The data below should be printed in full, exactly, and without any of its images.
+ + + + +
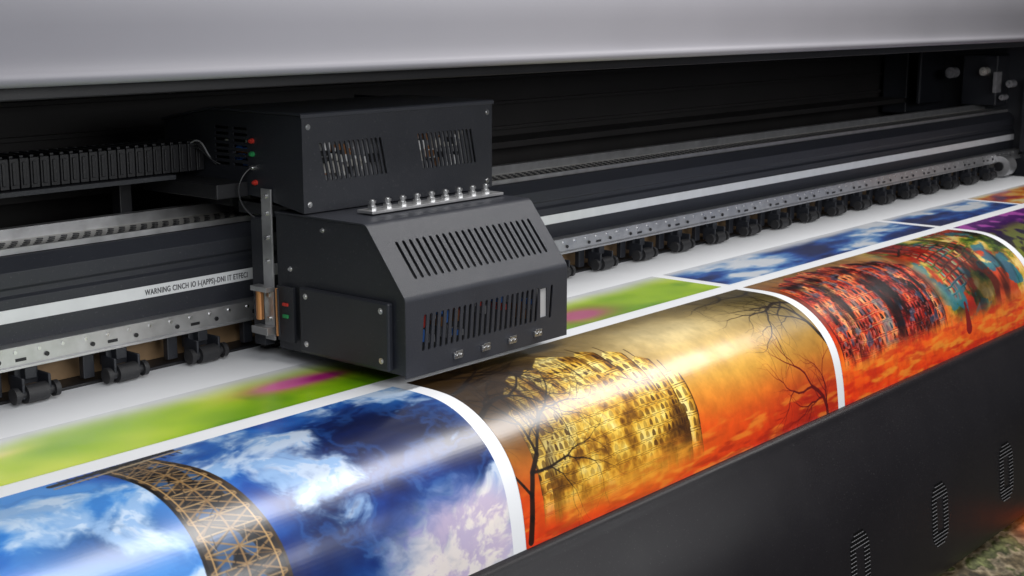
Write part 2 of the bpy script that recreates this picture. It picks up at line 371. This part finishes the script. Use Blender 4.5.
def facade(im,X,S,tiers,bot,gold,dk,lt,seed,ww=.024,rh=.036,dens=.8,gable=.5):
    Xw=X+.006*(fbm(X,S,18,seed,4)-.5); Sw=S+.016*(fbm(X,S,9,seed+7,4)-.5)
    big=fbm(X,S,7,seed+90,4)
    for i,(a,b,tp) in enumerate(tiers):
        cx=(a+b)/2; h=(b-a)/2; u=(Xw-cx)/h
        au0=np.clip(1-np.abs(u),0,1)
        top=tp-h*gable*au0**1.4-h*.25*np.sqrt(np.clip(1-u*u,0,1))
        ins=(np.abs(u)<1)*sm(-.002,.002,Sw-top)*sm(bot+.03,bot-.04,S+.03*(big-.5))
        cyl=np.clip(1.05-.75*np.abs(u+.35)**1.5,0,1)
        n=fbm(X,S,24,seed+20+i,5,.62)
        col=ramp(n*.62+cyl*.2+big*.22,gold); im=mix(im,col,ins*.95)
        r=rh*(.75+.6*((i*37)%10)/10); off=((i*53)%10)/10*r; fs=((Sw+off)/r)%1; ri=np.floor((Sw+off)/r)
        nw=max(2,round(2*h/ww)); th=np.arcsin(np.clip(u,-1,1))/math.pi+.5; fx=(th*nw)%1; ci=np.floor(th*nw)
        rnd=((ri*7.13+ci*3.71+i*1.9)%1.0)
        au=np.abs(fx-.5); wdt=.20+.14*((ri*3.3+i)%1.0)
        arch=sm(wdt+.06,wdt-.02,au)*(fs>.28+.25*(au/wdt)**2)*(fs<.9)
        vis=sm(.38,.52,big+.25*(n-.5))
        im=mix(im,C3(dk),arch*ins*(.3+.65*rnd)*dens*(.4+.6*vis))
        im=mix(im,C3(lt),sm(wdt+.16,wdt+.08,au)*(au>wdt+.04)*(fs>.26)*(fs<.92)*ins*.45*cyl*vis)
        im=mix(im,C3(dk),((fs<.06)|((fs>.15)&(fs<.20)))*ins*.6)
        im=mix(im,C3(lt),((fs>.06)&(fs<.13))*ins*.65*cyl*vis)
        im=mix(im,C3(dk),ins*sm(.80,1.0,np.abs(u))*.6)
        line(im,X,S,(cx,tp-h*.6),(cx,tp-h*.75-.026),.0016,dk,.9)
    return im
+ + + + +
[Response]:
Write part 2 of the bpy script that recreates this picture. It picks up at line 371. This part finishes the script. Use Blender 4.5.
def facade(im,X,S,tiers,bot,gold,dk,lt,seed,ww=.024,rh=.036,dens=.8,gable=.5):
    Xw=X+.006*(fbm(X,S,18,seed,4)-.5); Sw=S+.016*(fbm(X,S,9,seed+7,4)-.5)
    big=fbm(X,S,7,seed+90,4)
    for i,(a,b,tp) in enumerate(tiers):
        cx=(a+b)/2; h=(b-a)/2; u=(Xw-cx)/h
        au0=np.clip(1-np.abs(u),0,1)
        top=tp-h*gable*au0**1.4-h*.25*np.sqrt(np.clip(1-u*u,0,1))
        ins=(np.abs(u)<1)*sm(-.002,.002,Sw-top)*sm(bot+.03,bot-.04,S+.03*(big-.5))
        cyl=np.clip(1.05-.75*np.abs(u+.35)**1.5,0,1)
        n=fbm(X,S,24,seed+20+i,5,.62)
        col=ramp(n*.62+cyl*.2+big*.22,gold); im=mix(im,col,ins*.95)
        r=rh*(.75+.6*((i*37)%10)/10); off=((i*53)%10)/10*r; fs=((Sw+off)/r)%1; ri=np.floor((Sw+off)/r)
        nw=max(2,round(2*h/ww)); th=np.arcsin(np.clip(u,-1,1))/math.pi+.5; fx=(th*nw)%1; ci=np.floor(th*nw)
        rnd=((ri*7.13+ci*3.71+i*1.9)%1.0)
        au=np.abs(fx-.5); wdt=.20+.14*((ri*3.3+i)%1.0)
        arch=sm(wdt+.06,wdt-.02,au)*(fs>.28+.25*(au/wdt)**2)*(fs<.9)
        vis=sm(.38,.52,big+.25*(n-.5))
        im=mix(im,C3(dk),arch*ins*(.3+.65*rnd)*dens*(.4+.6*vis))
        im=mix(im,C3(lt),sm(wdt+.16,wdt+.08,au)*(au>wdt+.04)*(fs>.26)*(fs<.92)*ins*.45*cyl*vis)
        im=mix(im,C3(dk),((fs<.06)|((fs>.15)&(fs<.20)))*ins*.6)
        im=mix(im,C3(lt),((fs>.06)&(fs<.13))*ins*.65*cyl*vis)
        im=mix(im,C3(dk),ins*sm(.80,1.0,np.abs(u))*.6)
        line(im,X,S,(cx,tp-h*.6),(cx,tp-h*.75-.026),.0016,dk,.9)
    return im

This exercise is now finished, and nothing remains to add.